13. In the meanwhile, pending the aforesaid representations, the Petitioners moved refund application which ultimately came to be rejected. The said order of rejection came to be challenged in the first appeal and after unsuccessful attempt in the first appeal, again second appeal was preferred before the second Appellate authority. At this juncture, it would be curious to find that even till today two representations made, have not been decided by the Respondent No. 4. Had these been frivolous representations, nothing prevented the Respondent No. 4 from deciding these representations. If the pendency of the representations, made the Petitioners to believe that they need not challenge the impugned order as their representations, might be considered by the authorities and in that view of the matter, if no appeal was preferred by the Petitioners and ultimately the same was preferred on 20-11-2001; after the final order of the Appellate authority rejecting the refund claim, it cannot be said that there is no satisfactory explanation.
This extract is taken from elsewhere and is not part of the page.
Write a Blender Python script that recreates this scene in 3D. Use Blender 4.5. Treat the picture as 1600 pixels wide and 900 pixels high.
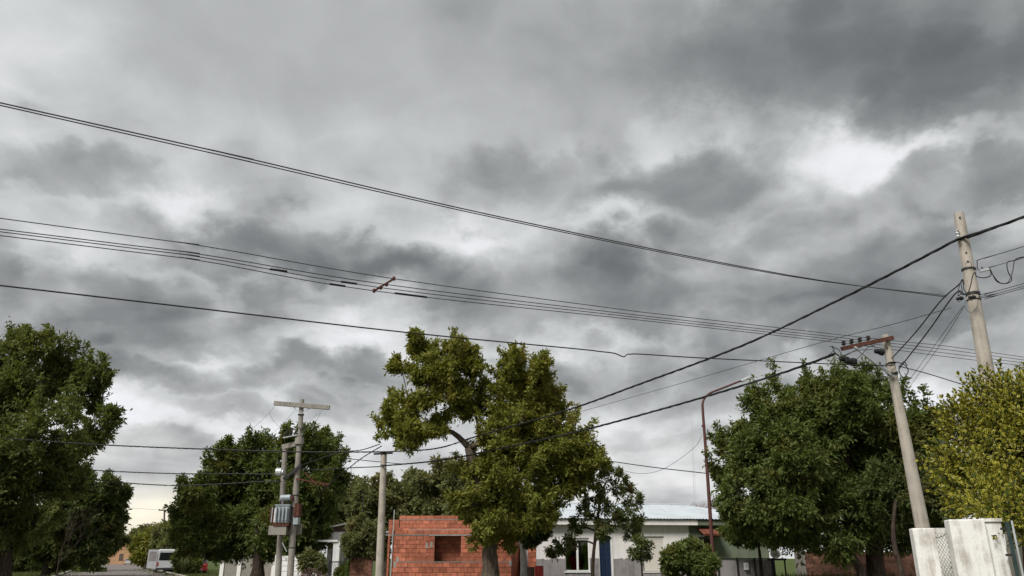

14. No doubt, there is delay in preferring the appeal but the delay cannot be solely attributed to the Petitioners alone. All have contributed to this delay. Consultant contributed by giving legal advise, may be wrong but bona fide in view of the Judgment of the Tribunal referred to hereinabove. The Respondent No. 4 has also contributed to this delay by keeping the representations for review pending till today, giving false picture that the same is receiving attention. Respondent No. 4 could have rejected the same well within a reasonable time. Had it been so done, the Petitioners would not have been misled. Considering the matter at hand and taking overall view, we feel that the delay ought to have been condoned by the Tribunal. For the reasons stated and accordingly, we condone delay in preferring appeal before Tribunal and set aside the order and direct the Tribunal to restore the appeal of file and decide the same on its own merits. Needless to mention that the order of dismissal of appeal would not survive and the same stands quashed and set aside and the appeal stands restored to the file.
15. Petition is disposed of in above the terms with no order as to costs.